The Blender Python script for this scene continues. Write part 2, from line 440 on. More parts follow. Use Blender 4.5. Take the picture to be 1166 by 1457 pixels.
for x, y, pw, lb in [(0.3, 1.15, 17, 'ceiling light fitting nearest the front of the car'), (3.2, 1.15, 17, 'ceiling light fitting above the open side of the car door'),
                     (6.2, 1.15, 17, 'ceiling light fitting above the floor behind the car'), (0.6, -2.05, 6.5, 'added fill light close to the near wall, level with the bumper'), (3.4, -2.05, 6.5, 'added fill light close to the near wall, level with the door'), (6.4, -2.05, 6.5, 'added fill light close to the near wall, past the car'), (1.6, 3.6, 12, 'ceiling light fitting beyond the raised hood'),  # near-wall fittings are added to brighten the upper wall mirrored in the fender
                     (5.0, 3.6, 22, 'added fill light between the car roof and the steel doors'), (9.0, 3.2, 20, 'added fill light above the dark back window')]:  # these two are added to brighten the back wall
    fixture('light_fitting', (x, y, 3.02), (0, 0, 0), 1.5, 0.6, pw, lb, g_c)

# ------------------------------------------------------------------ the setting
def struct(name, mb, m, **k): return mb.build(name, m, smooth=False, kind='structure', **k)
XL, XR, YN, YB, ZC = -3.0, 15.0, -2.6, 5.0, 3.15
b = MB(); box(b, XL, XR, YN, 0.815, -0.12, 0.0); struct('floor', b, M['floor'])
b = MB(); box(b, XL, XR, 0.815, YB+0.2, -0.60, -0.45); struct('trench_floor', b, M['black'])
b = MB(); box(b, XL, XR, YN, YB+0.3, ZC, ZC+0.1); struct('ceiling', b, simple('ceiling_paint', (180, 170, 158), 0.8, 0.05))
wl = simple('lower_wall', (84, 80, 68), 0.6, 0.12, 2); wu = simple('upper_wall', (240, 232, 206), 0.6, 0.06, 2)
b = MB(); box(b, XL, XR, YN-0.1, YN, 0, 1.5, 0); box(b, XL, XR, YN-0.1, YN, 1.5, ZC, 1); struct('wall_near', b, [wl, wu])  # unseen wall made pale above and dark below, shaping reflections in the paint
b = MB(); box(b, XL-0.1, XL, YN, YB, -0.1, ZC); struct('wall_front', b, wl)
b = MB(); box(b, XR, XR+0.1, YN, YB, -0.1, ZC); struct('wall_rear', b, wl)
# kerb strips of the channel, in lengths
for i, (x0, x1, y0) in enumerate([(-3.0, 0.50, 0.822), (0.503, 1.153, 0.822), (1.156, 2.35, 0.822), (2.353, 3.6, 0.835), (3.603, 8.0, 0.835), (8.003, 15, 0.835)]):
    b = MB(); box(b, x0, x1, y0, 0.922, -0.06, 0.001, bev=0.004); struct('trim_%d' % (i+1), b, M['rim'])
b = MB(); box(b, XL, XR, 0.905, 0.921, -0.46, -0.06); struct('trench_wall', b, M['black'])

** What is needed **
Can you reproduce all the material exactly?

** Complete output **
The Blender Python script for this scene continues. Write part 2, from line 440 on. More parts follow. Use Blender 4.5. Take the picture to be 1166 by 1457 pixels.
for x, y, pw, lb in [(0.3, 1.15, 17, 'ceiling light fitting nearest the front of the car'), (3.2, 1.15, 17, 'ceiling light fitting above the open side of the car door'),
                     (6.2, 1.15, 17, 'ceiling light fitting above the floor behind the car'), (0.6, -2.05, 6.5, 'added fill light close to the near wall, level with the bumper'), (3.4, -2.05, 6.5, 'added fill light close to the near wall, level with the door'), (6.4, -2.05, 6.5, 'added fill light close to the near wall, past the car'), (1.6, 3.6, 12, 'ceiling light fitting beyond the raised hood'),  # near-wall fittings are added to brighten the upper wall mirrored in the fender
                     (5.0, 3.6, 22, 'added fill light between the car roof and the steel doors'), (9.0, 3.2, 20, 'added fill light above the dark back window')]:  # these two are added to brighten the back wall
    fixture('light_fitting', (x, y, 3.02), (0, 0, 0), 1.5, 0.6, pw, lb, g_c)

# ------------------------------------------------------------------ the setting
def struct(name, mb, m, **k): return mb.build(name, m, smooth=False, kind='structure', **k)
XL, XR, YN, YB, ZC = -3.0, 15.0, -2.6, 5.0, 3.15
b = MB(); box(b, XL, XR, YN, 0.815, -0.12, 0.0); struct('floor', b, M['floor'])
b = MB(); box(b, XL, XR, 0.815, YB+0.2, -0.60, -0.45); struct('trench_floor', b, M['black'])
b = MB(); box(b, XL, XR, YN, YB+0.3, ZC, ZC+0.1); struct('ceiling', b, simple('ceiling_paint', (180, 170, 158), 0.8, 0.05))
wl = simple('lower_wall', (84, 80, 68), 0.6, 0.12, 2); wu = simple('upper_wall', (240, 232, 206), 0.6, 0.06, 2)
b = MB(); box(b, XL, XR, YN-0.1, YN, 0, 1.5, 0); box(b, XL, XR, YN-0.1, YN, 1.5, ZC, 1); struct('wall_near', b, [wl, wu])  # unseen wall made pale above and dark below, shaping reflections in the paint
b = MB(); box(b, XL-0.1, XL, YN, YB, -0.1, ZC); struct('wall_front', b, wl)
b = MB(); box(b, XR, XR+0.1, YN, YB, -0.1, ZC); struct('wall_rear', b, wl)
# kerb strips of the channel, in lengths
for i, (x0, x1, y0) in enumerate([(-3.0, 0.50, 0.822), (0.503, 1.153, 0.822), (1.156, 2.35, 0.822), (2.353, 3.6, 0.835), (3.603, 8.0, 0.835), (8.003, 15, 0.835)]):
    b = MB(); box(b, x0, x1, y0, 0.922, -0.06, 0.001, bev=0.004); struct('trim_%d' % (i+1), b, M['rim'])
b = MB(); box(b, XL, XR, 0.905, 0.921, -0.46, -0.06); struct('trench_wall', b, M['black'])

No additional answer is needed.